As to the first, Petitioning Creditors argue that determination of damages and counsel fees to a bankrupt is not a matter ordinarily of concern to the Bankruptcy Court. Consequently, the argument proceeds, Congress could not have meant to establish a liability apart from the bond. But if, as is so plain, the filing of a bond does establish a liability and prescribes a summary means of determination, it is equally clear that Congress did recognize that it was appropriate that the Bankruptcy Court have the means of protecting alleged bankrupts from serious losses through improvident seizures of property. In the Congressional approach three things seem evident. First, alleged bankrupts need protection against ex parte action of creditors. Second, the alleged bankrupt ought not to have to be content with the financial ability of a petitioning creditor to respond for damages. And third, a ready procedural means should be afforded to make the security effective. The first eliminates questions of substantive law, varying from state to state, on malicious prosecution. For under § 69, sub. b, note 3, supra, the event which brings into play the liabilities imposed is "if the petition for adjudication be dismissed, or withdrawn by the petitioners." On such an event, § 69, sub. b peremptorily requires that the court "shall fix and allow * * * counsel fees, expenses and damages occasioned by such seizures."6 No issue of probable cause or abuse of process is involved. "It is the purpose of § 69 to spare the bankrupt the expense and trouble of seeking either of the * * * remedies" of malicious prosecution or restitution of property. In re Haff, 2 Cir., 1905, 135 F. 742, 743. 4 Collier, Bankruptcy § 69.02 at 866 and § 69.04 at 875, footnote 23.

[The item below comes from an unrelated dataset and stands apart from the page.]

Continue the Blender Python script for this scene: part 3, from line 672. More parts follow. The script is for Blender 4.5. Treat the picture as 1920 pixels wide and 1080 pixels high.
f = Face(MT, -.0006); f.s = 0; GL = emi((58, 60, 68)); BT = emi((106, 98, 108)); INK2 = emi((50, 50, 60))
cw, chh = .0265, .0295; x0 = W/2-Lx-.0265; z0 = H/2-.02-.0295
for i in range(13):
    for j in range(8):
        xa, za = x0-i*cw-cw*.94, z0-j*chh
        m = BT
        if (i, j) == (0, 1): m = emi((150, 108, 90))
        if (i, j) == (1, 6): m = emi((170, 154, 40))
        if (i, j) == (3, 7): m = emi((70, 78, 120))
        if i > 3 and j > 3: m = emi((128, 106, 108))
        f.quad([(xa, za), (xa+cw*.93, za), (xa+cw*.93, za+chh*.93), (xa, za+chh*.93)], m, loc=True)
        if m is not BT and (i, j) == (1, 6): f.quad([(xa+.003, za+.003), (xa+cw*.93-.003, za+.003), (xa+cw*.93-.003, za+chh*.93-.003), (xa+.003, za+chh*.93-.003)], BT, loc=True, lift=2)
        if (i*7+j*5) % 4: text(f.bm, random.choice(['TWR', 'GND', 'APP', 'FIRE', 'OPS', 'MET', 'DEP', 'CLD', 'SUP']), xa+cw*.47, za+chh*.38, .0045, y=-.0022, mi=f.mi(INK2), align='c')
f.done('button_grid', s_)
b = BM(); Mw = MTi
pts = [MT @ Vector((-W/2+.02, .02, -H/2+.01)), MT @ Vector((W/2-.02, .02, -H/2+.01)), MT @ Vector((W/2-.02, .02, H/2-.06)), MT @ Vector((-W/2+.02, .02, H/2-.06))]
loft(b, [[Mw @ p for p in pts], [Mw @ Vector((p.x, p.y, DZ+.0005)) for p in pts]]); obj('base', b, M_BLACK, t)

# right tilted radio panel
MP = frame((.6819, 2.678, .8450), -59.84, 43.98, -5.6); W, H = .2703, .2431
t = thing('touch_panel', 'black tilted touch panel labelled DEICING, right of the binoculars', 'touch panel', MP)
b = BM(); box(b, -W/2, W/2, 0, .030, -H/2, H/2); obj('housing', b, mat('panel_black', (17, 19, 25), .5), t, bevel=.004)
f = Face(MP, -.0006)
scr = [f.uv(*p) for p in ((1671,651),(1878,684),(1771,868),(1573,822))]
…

As to the second and third of these Congressional considerations, it is quite understandable why specific provision was made concerning proceedings against a surety. A surety is neither a creditor nor a bankrupt. It is not a party, as such, to bankruptcy proceedings. The obvious purpose, then was to subject such a surety to the jurisdiction of the court in which the bond was posted. This is spelled out both in § 69, sub. b and by incorporation of § 50, sub. n, see notes 3 and 4, supra. The fact that the amount fixed by the Bankruptcy Court is "to be paid by the obligors on such bond," § 69, sub. b, or that "collection" be enforced through appropriate process "from those liable on the bond," § 50, sub. n, does not make it any less the liability of the petitioning creditors. The bond is the security to assure payment. By its own terms, see note 6, supra, the obligation of the bond to pay is on the part of the principal, i. e., the petitioning creditor. The surety's obligation comes into existence only in the event of default. And, in any case, on ordinary principles of suretyship, there is an automatic duty of exoneration and reimbursement on the part of the principal to the surety. Restatement, Security §§ 111, 112; 50 Am.Jur., Suretyship, §§ 219-225. The ultimate payment, therefore, will be by the petitioning creditors with the surety being a mere conduit. The reference to "obligors on such bond" or those "liable on such bond" was also to make clear that only those specific creditors petitioning for the appointment of a receiver, and not other creditors, are to be liable for these consequential damages. 4 Collier § 69.04 at 871, note 9 and 873-874. Van Duser v. American Surety Co. of New York, 153 Misc. 715, 274 N.Y.S. 939; In re General Research Laboratories, Inc., D.C.N.Y., 7 F.2d 512.

It is now recognized that where a bond has been posted, the Court may award damages against the principals (petitioning creditors) in excess of the bond. 4 Collier § 69.04 at 874.7 This demonstrates that the bond does not create the liability. And since the bond is inadequate to the extent of such excess, it reflects as well that the bond is not indispensable to the operation of the procedural mechanism for determining damages.